How can he have the former in spite of the latter? Diversity. He’s got top 5 rankings for dozens of phrases. While the Big Money phrase gets hundreds of searches per day, and slipping from #1 to #3 is depressing, he also has top-3 position for hundreds of phrases that get 1 or 2 searches per day.
And those longer, better targeted phrases generate better conversion rates.
That’s why I prattle endlessly about making your site crawlable, aiming for semantic spaces instead of phrases, blah blah blah. Trust me – ranking #3 for every phrase that includes “custom tableware” may not be as sexy as being #1 for “silverware”, but who needs sexy when you’re rich?

Portent's Founder & CEO
Ian Lurie is founder and CEO of Portent Inc., an internet marketing agency that has provided internet marketing, including PPC, SEO, social and analytics services, since 1995. more >


Hi,
I’m interested to know what you mean by semantic spaces? I’ve not heard that phrase before..
Thanks
Hi Adam,
Search engines are increasingly good at semantic analysis. For example, they might understand that ‘car’ and ‘auto’ often represent the same thing.
‘Semantic space’ is a topic area represented by many phrases but one concept.

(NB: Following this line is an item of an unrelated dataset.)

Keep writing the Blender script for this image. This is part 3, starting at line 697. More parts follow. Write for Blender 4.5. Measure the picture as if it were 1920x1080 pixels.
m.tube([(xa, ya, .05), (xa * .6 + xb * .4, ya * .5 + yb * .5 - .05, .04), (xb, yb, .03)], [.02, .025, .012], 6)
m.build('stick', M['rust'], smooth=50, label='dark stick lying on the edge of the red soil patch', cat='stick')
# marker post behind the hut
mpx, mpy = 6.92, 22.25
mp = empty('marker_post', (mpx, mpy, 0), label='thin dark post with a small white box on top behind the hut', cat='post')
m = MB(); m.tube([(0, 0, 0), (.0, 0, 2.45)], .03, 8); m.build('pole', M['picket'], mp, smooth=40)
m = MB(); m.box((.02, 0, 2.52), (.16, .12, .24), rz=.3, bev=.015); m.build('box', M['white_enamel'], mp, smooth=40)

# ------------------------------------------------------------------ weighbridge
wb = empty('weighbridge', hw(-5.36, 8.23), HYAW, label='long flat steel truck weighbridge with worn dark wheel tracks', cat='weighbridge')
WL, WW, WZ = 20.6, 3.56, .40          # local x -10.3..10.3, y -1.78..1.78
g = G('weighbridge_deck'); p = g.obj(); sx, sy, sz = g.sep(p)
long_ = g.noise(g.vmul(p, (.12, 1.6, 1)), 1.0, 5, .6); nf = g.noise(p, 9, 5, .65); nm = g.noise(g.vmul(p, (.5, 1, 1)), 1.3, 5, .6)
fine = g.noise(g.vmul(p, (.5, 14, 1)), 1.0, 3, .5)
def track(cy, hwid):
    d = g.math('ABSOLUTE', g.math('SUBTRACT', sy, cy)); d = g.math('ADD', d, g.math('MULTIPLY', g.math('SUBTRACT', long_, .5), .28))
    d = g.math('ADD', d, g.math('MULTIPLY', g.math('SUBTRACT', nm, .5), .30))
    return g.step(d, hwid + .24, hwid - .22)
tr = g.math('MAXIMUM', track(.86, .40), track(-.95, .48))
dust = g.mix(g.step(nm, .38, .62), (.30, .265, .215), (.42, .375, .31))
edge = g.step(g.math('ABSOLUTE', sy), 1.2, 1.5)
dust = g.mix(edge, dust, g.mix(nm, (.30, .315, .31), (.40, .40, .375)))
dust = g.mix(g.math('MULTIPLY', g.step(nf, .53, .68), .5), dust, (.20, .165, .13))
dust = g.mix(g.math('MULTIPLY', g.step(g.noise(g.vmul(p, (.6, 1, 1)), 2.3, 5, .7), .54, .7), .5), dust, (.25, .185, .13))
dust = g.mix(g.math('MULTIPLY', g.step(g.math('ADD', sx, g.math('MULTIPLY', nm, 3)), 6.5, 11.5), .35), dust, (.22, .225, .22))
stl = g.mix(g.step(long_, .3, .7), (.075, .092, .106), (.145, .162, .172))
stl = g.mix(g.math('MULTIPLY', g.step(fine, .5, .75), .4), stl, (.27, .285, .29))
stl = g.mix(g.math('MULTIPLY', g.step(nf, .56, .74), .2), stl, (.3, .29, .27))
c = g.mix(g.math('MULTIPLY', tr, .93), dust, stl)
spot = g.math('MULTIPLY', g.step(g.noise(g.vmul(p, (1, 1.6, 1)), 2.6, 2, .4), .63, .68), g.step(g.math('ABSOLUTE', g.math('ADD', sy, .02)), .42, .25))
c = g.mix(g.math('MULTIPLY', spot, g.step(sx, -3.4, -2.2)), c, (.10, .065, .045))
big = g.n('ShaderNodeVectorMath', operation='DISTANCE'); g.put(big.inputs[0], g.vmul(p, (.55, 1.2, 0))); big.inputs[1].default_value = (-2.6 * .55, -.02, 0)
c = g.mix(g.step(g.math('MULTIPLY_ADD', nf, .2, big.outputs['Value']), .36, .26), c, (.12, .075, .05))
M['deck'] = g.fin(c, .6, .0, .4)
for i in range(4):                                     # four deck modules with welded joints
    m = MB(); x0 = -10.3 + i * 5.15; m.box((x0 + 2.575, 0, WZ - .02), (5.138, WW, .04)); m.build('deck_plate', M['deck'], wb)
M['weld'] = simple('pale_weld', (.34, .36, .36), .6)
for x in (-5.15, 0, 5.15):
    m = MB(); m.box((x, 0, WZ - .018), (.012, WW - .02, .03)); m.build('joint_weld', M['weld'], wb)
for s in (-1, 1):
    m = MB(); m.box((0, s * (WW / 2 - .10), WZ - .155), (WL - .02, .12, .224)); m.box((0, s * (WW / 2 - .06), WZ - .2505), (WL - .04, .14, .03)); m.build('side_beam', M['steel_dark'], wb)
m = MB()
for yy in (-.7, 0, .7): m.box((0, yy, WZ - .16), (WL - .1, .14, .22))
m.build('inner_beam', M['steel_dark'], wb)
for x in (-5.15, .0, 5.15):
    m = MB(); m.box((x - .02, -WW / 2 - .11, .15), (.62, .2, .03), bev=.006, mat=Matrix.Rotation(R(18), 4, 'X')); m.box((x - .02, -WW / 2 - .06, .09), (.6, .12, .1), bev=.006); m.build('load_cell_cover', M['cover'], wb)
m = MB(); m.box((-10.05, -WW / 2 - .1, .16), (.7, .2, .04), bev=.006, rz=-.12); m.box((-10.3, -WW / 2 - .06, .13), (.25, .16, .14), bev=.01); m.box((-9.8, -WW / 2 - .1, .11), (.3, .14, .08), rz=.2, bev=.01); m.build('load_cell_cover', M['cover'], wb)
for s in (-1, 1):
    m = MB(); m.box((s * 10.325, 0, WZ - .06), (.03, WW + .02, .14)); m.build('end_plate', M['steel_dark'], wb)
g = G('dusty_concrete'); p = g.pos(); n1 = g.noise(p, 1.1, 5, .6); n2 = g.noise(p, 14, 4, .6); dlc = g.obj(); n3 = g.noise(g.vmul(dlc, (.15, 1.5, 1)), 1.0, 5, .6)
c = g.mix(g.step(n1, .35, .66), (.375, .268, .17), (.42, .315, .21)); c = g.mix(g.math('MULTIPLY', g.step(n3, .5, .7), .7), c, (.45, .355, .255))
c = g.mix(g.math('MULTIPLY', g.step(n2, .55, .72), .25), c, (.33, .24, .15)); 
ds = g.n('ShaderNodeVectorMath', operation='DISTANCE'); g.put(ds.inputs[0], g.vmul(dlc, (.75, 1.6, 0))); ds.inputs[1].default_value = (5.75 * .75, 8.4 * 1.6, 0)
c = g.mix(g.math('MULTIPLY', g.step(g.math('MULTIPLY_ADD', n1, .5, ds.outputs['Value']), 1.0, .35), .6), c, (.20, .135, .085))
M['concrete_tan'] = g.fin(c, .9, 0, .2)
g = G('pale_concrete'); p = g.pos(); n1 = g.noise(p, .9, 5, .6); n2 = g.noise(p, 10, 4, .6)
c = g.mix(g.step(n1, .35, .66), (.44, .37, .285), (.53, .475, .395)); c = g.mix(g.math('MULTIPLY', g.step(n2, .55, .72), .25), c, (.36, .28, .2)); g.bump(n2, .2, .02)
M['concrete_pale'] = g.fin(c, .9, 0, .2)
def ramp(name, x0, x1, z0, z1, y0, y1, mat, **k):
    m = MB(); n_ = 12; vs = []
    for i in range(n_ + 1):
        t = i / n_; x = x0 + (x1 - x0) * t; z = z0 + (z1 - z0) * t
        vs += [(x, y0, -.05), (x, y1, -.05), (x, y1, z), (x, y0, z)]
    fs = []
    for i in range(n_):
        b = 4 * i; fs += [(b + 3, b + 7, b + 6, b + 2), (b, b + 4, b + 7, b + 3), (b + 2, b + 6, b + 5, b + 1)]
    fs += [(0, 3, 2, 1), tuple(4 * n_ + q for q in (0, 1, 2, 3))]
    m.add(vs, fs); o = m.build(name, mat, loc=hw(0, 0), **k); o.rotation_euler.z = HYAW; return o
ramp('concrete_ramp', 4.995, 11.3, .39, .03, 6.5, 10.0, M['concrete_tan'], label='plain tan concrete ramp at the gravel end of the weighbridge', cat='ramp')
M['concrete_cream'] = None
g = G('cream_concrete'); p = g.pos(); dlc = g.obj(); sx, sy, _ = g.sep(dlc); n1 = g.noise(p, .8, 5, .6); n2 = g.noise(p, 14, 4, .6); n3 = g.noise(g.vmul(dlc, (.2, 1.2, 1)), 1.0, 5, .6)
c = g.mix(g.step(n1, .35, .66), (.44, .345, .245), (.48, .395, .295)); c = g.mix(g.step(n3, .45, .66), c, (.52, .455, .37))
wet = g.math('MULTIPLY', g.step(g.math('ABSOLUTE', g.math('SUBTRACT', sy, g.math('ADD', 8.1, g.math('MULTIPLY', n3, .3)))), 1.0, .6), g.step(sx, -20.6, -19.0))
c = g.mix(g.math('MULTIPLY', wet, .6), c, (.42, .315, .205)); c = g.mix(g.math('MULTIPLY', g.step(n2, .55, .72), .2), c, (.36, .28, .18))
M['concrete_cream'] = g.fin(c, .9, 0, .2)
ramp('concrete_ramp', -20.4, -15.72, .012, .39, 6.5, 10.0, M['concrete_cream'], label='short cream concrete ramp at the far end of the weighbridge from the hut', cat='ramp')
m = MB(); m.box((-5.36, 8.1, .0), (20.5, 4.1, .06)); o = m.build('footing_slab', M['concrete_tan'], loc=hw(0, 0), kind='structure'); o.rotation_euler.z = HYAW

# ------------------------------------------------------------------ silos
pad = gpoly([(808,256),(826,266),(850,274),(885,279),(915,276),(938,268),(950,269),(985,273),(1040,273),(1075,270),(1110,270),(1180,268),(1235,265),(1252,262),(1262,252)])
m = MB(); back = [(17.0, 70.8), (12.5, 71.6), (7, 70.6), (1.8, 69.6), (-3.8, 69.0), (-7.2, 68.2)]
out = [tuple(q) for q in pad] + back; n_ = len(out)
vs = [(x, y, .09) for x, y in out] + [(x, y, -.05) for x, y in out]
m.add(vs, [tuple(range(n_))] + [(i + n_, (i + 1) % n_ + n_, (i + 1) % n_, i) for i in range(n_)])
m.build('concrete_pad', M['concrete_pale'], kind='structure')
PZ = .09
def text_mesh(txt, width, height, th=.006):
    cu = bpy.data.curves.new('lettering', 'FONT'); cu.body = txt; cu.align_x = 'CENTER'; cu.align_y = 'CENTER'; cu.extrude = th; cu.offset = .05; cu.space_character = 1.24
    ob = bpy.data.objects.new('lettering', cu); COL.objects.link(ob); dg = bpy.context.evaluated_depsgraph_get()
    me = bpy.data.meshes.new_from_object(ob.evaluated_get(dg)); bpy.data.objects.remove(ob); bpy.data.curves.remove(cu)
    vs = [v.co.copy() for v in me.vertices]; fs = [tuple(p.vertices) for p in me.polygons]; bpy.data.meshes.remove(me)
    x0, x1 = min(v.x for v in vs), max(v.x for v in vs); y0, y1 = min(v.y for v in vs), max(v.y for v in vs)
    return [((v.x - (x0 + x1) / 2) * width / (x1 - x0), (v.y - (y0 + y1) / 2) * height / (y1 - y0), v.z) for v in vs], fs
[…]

So ‘Schwinn’ might be a keyword, but ‘bicycle’ might be the semantic space that ‘Schwinn’ occupies.
Hope this helps,
Ian
This whole concept is called LSI: latente semantic indexing. For instance, if you want to find out what is releated to the term Schwinn Roadster 12 Inch Trike, you take each word and search it into Google using the symbol ~. In other words, you go to Google and search for ~Schwinn, ~Roadster, ~inch, ~trike. The bolded keywords that appear in the SERPs are semantically related.